A whole Challans duck is flambéed tableside in red wine and brown sugar; the seared liver is served as a starter with morels atop toasted brioche, followed by the breast with a sauce made by extracting the juices from the carcass, and a third course of confit leg with seared foie gras and black truffle sauce.

No one expected the restaurant to succeed, and yet now Tepasse has visitors come from all over the world for his pressed duck, which was joined by a lobster press in 2015. The three-course feast, which must be ordered in advance, does not come cheap at £190, but the restaurant sells 24 ducks a week.

"People thought we would fail because we were too old-fashioned," Tepasse says. "But of course, that's exactly what I wanted to do. I wanted to be old-fashioned – old-fashioned in the sense of classic." And as any arbiter of fashion will tell you, classic never goes out of style.

Caine Reaction

A visit from a famous former proprietor would make any new restaurateur feel nervous, but when the old owner is Sir Michael Caine – and he has brought Joan Collins as his guest – the pressure to pull out all the stops is even higher.

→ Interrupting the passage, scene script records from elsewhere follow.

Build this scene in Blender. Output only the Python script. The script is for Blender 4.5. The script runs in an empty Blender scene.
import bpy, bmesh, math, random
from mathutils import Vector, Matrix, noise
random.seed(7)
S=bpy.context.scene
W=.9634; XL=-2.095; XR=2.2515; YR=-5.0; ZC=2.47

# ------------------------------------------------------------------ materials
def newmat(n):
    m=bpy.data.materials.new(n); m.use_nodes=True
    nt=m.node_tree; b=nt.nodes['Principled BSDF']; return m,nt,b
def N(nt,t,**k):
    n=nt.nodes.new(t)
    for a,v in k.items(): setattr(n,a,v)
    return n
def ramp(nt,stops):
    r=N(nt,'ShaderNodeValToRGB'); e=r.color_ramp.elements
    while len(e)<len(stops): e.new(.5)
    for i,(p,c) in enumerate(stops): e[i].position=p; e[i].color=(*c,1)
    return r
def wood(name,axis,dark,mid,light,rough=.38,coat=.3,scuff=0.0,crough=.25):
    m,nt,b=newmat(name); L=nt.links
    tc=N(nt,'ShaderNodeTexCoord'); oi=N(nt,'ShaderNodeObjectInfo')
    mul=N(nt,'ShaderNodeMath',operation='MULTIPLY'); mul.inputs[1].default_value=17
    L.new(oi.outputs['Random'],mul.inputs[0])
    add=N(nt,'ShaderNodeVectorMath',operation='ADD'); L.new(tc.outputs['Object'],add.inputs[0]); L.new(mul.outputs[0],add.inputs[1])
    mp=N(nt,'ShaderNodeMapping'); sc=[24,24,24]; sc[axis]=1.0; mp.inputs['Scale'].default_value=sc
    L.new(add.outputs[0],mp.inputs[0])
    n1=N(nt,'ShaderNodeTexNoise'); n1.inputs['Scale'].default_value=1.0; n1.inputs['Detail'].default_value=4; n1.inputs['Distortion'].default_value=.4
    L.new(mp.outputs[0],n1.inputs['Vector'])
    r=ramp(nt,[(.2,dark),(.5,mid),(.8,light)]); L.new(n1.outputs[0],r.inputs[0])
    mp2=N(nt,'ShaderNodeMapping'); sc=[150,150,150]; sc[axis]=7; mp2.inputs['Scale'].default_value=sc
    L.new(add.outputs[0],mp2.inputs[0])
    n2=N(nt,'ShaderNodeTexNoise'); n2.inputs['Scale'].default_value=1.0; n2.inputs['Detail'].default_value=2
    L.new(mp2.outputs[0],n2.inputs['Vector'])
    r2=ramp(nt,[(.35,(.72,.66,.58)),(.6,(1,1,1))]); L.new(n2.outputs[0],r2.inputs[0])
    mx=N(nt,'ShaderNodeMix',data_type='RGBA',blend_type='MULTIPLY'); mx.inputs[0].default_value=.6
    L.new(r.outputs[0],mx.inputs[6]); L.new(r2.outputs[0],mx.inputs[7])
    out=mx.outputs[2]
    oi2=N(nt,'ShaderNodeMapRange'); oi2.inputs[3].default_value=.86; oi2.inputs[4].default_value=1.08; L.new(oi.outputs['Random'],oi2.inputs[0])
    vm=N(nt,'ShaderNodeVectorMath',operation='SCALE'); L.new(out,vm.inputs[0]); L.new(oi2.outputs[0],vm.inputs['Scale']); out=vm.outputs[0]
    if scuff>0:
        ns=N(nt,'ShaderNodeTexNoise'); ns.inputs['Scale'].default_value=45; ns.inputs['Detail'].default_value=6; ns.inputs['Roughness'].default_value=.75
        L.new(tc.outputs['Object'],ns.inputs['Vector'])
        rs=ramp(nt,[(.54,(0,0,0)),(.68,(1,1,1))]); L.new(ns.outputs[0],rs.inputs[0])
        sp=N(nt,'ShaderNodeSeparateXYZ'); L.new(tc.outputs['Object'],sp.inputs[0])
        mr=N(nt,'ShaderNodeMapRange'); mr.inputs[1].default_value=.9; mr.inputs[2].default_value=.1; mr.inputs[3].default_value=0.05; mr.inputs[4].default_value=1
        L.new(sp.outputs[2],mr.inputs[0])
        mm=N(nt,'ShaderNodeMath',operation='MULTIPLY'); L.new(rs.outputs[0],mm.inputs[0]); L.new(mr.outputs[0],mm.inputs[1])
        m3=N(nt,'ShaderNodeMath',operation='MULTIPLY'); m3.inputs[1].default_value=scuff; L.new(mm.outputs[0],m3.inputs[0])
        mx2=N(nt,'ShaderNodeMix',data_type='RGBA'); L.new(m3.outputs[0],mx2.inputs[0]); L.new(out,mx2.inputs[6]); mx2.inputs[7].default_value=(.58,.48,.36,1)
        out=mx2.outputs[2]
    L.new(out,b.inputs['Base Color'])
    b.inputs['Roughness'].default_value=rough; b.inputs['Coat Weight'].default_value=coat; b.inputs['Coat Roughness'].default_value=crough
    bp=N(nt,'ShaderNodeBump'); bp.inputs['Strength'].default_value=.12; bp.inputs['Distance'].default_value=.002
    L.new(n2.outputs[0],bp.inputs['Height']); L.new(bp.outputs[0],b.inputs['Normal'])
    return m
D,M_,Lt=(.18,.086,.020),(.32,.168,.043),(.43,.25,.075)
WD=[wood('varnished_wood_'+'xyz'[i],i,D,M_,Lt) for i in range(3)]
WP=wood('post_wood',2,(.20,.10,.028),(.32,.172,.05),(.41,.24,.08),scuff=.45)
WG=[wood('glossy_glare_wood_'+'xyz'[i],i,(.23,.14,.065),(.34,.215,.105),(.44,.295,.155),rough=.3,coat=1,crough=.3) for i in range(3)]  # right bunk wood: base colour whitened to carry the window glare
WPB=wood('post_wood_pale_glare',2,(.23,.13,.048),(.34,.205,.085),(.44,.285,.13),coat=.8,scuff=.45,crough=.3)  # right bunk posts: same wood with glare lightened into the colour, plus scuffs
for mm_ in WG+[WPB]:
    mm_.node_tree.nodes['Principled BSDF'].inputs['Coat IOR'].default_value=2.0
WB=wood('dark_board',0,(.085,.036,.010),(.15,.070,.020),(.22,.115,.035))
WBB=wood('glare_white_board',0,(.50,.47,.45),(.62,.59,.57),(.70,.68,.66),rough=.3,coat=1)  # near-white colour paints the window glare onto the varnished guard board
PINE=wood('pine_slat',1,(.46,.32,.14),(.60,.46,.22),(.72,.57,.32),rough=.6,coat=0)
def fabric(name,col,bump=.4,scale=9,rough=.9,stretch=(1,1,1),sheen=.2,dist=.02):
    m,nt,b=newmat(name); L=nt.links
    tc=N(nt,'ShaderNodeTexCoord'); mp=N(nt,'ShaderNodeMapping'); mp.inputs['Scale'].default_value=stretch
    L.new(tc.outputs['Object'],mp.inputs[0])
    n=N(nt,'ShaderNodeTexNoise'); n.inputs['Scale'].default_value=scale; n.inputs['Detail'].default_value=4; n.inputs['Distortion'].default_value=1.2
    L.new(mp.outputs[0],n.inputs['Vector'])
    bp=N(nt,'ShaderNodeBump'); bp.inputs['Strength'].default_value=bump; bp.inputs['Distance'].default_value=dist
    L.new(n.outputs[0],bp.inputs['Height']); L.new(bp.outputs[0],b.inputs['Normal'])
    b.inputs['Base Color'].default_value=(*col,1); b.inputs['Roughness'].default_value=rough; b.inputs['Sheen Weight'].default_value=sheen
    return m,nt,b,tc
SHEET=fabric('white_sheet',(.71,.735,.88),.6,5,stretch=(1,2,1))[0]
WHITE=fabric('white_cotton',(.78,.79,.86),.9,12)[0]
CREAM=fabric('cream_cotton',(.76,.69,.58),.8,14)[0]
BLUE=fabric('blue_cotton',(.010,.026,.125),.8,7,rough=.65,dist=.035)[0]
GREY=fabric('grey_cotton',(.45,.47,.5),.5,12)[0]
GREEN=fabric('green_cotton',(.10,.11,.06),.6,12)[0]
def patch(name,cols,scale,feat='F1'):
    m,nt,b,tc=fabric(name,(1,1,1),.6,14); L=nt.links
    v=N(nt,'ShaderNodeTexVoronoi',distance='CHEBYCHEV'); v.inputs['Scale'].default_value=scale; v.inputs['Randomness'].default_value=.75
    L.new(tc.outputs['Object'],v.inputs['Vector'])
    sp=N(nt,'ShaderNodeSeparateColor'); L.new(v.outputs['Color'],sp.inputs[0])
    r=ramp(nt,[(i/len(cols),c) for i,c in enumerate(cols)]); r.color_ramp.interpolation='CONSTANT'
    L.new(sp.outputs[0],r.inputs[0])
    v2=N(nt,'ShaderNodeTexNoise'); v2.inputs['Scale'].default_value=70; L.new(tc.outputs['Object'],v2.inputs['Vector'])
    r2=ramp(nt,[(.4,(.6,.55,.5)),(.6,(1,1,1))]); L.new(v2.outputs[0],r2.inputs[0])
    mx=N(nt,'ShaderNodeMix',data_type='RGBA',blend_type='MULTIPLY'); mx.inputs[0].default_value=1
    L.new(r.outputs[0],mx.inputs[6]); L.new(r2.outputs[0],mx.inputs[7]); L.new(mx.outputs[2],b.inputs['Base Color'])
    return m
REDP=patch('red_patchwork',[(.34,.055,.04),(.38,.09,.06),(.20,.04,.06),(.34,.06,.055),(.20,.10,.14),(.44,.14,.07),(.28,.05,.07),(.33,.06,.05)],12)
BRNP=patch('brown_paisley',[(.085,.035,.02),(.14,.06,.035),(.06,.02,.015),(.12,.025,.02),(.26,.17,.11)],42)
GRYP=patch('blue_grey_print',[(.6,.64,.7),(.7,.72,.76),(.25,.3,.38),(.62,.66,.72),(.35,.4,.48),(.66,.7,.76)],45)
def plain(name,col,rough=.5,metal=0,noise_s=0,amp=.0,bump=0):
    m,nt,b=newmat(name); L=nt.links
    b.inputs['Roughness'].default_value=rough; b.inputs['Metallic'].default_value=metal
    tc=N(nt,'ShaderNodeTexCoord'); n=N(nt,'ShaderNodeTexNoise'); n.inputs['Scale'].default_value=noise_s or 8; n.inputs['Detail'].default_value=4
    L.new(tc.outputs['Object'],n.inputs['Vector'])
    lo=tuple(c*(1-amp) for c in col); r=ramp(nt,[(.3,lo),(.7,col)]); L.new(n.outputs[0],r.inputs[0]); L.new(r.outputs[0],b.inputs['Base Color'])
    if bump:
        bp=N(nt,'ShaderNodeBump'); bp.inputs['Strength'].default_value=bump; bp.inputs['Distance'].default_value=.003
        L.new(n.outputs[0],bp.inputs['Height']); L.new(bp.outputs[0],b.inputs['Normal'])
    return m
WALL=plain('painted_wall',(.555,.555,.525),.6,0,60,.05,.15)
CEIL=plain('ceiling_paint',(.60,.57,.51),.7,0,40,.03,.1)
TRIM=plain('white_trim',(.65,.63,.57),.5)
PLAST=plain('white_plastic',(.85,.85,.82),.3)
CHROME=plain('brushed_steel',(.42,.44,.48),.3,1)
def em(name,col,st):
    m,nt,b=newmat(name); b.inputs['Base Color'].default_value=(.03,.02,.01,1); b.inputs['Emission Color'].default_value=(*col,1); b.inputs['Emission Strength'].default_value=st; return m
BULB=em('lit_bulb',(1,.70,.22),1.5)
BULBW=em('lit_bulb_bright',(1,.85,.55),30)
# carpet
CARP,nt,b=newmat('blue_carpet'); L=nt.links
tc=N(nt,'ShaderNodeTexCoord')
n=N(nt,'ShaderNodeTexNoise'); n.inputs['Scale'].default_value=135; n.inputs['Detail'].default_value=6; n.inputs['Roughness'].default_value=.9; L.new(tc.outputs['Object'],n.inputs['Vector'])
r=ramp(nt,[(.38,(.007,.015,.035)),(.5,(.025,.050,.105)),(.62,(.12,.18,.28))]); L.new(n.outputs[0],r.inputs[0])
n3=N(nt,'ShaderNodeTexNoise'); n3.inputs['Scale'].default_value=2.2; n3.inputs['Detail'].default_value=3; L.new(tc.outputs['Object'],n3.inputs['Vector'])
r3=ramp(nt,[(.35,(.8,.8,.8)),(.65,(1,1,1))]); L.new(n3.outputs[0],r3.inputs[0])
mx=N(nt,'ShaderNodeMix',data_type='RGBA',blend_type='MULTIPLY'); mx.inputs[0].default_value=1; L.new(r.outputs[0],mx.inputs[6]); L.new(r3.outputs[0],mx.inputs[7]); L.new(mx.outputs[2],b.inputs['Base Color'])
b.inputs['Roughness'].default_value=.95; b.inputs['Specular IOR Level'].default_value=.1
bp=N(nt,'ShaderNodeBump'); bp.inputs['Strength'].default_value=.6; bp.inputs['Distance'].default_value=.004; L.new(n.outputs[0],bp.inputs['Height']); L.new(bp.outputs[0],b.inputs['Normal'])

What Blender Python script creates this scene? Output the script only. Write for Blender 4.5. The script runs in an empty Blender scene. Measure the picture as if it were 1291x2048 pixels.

"He couldn't have been more supportive," Langan's co-owner Graziano Arricale recalls of Sir Michael's dinner before Christmas. "I had a good half-hour chat with him and I asked what he thought of the new Langan's. He said that he was incredibly happy with what we've done. The business was a big part of his life and he was very keen for us to succeed."

And Collins? "She thought the food was excellent. They were both having a really good time, telling lots of jokes. I think they're wonderful." Unlike Restaurant Gordon Ramsay, this is one dining room Collins needn't worry about being thrown out of.